--- BEGIN ---
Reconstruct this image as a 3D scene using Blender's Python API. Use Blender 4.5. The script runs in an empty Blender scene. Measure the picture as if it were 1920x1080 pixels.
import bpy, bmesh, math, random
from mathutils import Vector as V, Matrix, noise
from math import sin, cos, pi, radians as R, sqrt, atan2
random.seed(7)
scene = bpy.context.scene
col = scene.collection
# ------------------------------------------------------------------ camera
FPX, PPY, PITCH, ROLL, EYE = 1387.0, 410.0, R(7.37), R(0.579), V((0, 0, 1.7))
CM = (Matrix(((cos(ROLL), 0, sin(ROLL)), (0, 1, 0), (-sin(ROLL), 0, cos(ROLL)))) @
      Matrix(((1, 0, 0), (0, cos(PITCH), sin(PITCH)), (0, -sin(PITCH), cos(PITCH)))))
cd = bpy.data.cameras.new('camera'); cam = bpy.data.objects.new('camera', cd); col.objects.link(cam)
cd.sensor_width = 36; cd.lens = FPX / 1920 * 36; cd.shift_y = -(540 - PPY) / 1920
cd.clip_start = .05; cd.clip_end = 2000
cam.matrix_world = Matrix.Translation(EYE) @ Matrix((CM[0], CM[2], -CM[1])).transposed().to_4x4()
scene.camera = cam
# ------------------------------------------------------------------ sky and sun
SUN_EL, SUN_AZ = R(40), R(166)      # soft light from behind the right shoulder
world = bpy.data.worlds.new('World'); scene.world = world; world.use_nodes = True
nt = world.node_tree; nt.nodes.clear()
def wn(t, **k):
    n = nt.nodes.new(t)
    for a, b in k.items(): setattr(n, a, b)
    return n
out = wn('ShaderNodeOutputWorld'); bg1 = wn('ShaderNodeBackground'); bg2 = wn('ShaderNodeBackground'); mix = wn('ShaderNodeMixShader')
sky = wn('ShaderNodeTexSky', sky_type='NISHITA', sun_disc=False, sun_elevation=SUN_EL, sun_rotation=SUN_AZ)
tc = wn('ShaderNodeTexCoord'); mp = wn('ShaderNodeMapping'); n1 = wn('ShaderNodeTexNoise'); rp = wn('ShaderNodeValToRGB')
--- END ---
SET PROBLEM →
Extract the full listing above without altering anything.

REPLY TO THE EXERCISE →
Reconstruct this image as a 3D scene using Blender's Python API. Use Blender 4.5. The script runs in an empty Blender scene. Measure the picture as if it were 1920x1080 pixels.
import bpy, bmesh, math, random
from mathutils import Vector as V, Matrix, noise
from math import sin, cos, pi, radians as R, sqrt, atan2
random.seed(7)
scene = bpy.context.scene
col = scene.collection
# ------------------------------------------------------------------ camera
FPX, PPY, PITCH, ROLL, EYE = 1387.0, 410.0, R(7.37), R(0.579), V((0, 0, 1.7))
CM = (Matrix(((cos(ROLL), 0, sin(ROLL)), (0, 1, 0), (-sin(ROLL), 0, cos(ROLL)))) @
      Matrix(((1, 0, 0), (0, cos(PITCH), sin(PITCH)), (0, -sin(PITCH), cos(PITCH)))))
cd = bpy.data.cameras.new('camera'); cam = bpy.data.objects.new('camera', cd); col.objects.link(cam)
cd.sensor_width = 36; cd.lens = FPX / 1920 * 36; cd.shift_y = -(540 - PPY) / 1920
cd.clip_start = .05; cd.clip_end = 2000
cam.matrix_world = Matrix.Translation(EYE) @ Matrix((CM[0], CM[2], -CM[1])).transposed().to_4x4()
scene.camera = cam
# ------------------------------------------------------------------ sky and sun
SUN_EL, SUN_AZ = R(40), R(166)      # soft light from behind the right shoulder
world = bpy.data.worlds.new('World'); scene.world = world; world.use_nodes = True
nt = world.node_tree; nt.nodes.clear()
def wn(t, **k):
    n = nt.nodes.new(t)
    for a, b in k.items(): setattr(n, a, b)
    return n
out = wn('ShaderNodeOutputWorld'); bg1 = wn('ShaderNodeBackground'); bg2 = wn('ShaderNodeBackground'); mix = wn('ShaderNodeMixShader')
sky = wn('ShaderNodeTexSky', sky_type='NISHITA', sun_disc=False, sun_elevation=SUN_EL, sun_rotation=SUN_AZ)
tc = wn('ShaderNodeTexCoord'); mp = wn('ShaderNodeMapping'); n1 = wn('ShaderNodeTexNoise'); rp = wn('ShaderNodeValToRGB')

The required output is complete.